In such review and in rendering the opinion expressed below, we have assumed, without independent investigation or verification: (i) the genuineness of all signatures on all agreements, instruments, corporate records, certificates and other documents submitted to us; (ii) the authenticity and completeness of all agreements, instruments, corporate records, certificates and other documents submitted to us as originals; (iii) that all agreements, instruments, corporate records, certificates and other documents submitted to us as certified, electronic, facsimile, conformed, photostatic or other copies conform to originals thereof, and that such originals are authentic and complete; (iv) the legal capacity and authority of all persons or entities (other than the Company) executing all agreements, instruments, corporate records, certificates and other documents submitted to us; (v) the due authorization, execution and delivery of all agreements,
instruments, corporate records, certificates and other documents by all parties thereto (other than the Company); (vi) that no documents submitted to us have been amended or terminated orally or in writing except as has been disclosed to us in writing; (vii) that the statements contained in the certificates and comparable documents of public officials, officers and representatives of the Company and other persons on which we have relied for the purposes of this opinion letter are true and correct; and (viii) that each of the officers and directors of the Company has properly exercised his or her fiduciary duties. As to all questions of fact material to this opinion letter, and as to the materiality of any fact or other matter referred to herein, we have relied (without independent investigation or verification) upon representations and certificates or comparable documents of officers and representatives of the Company. Our knowledge of the Company and its legal and other affairs is limited by the scope of our engagement, which scope includes the delivery of this opinion letter. We do not represent the Company with respect to all legal matters or issues. The Company may employ other independent counsel and, to our knowledge, handles certain legal matters and issues without the assistance of independent counsel. We have also assumed that the individual issuances, grants, awards or grants of purchase rights under the Plan will be duly authorized by all necessary corporate action of the Company and duly issued, granted or awarded and exercised in accordance with the requirements of law, the Plan and the agreements, forms of instrument, awards and grants duly adopted thereunder.

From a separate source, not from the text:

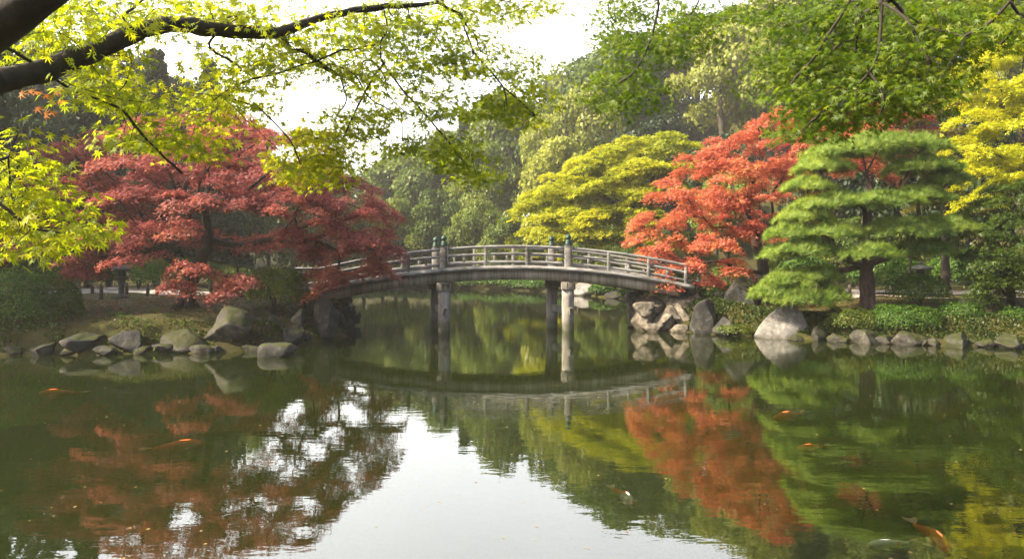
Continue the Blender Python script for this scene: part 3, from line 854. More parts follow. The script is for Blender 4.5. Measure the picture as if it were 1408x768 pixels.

Based on and subject to the foregoing, it is our opinion that the shares of Common Stock, when issued in accordance with the Plan, will be legally issued, fully paid and nonassessable.
Without limiting any of the other limitations, exceptions and qualifications stated elsewhere herein, we express no opinion with regard to the applicability or effect of the laws of any jurisdiction other than the General Corporation Law of the State of Delaware, as in effect on the date of this opinion letter.
We hereby consent to the filing of this opinion as an exhibit to the Registration Statement. In giving this consent, we do not thereby admit that we are within the category of persons whose consent is required under Section 7 of the Act, the rules and regulations of the Securities and Exchange Commission promulgated thereunder, or Item 509 of RegulationS-K.
This opinion letter is rendered as of the date first written above and we disclaim any obligation to advise you of facts, circumstances, events or developments which hereafter may be brought to our attention and which may alter, affect or modify the opinion expressed herein. Our opinion is expressly limited to the matters set forth above and we render no opinion, whether by implication or otherwise, as to any other matters relating to the Company, the Plan or the Common Stock.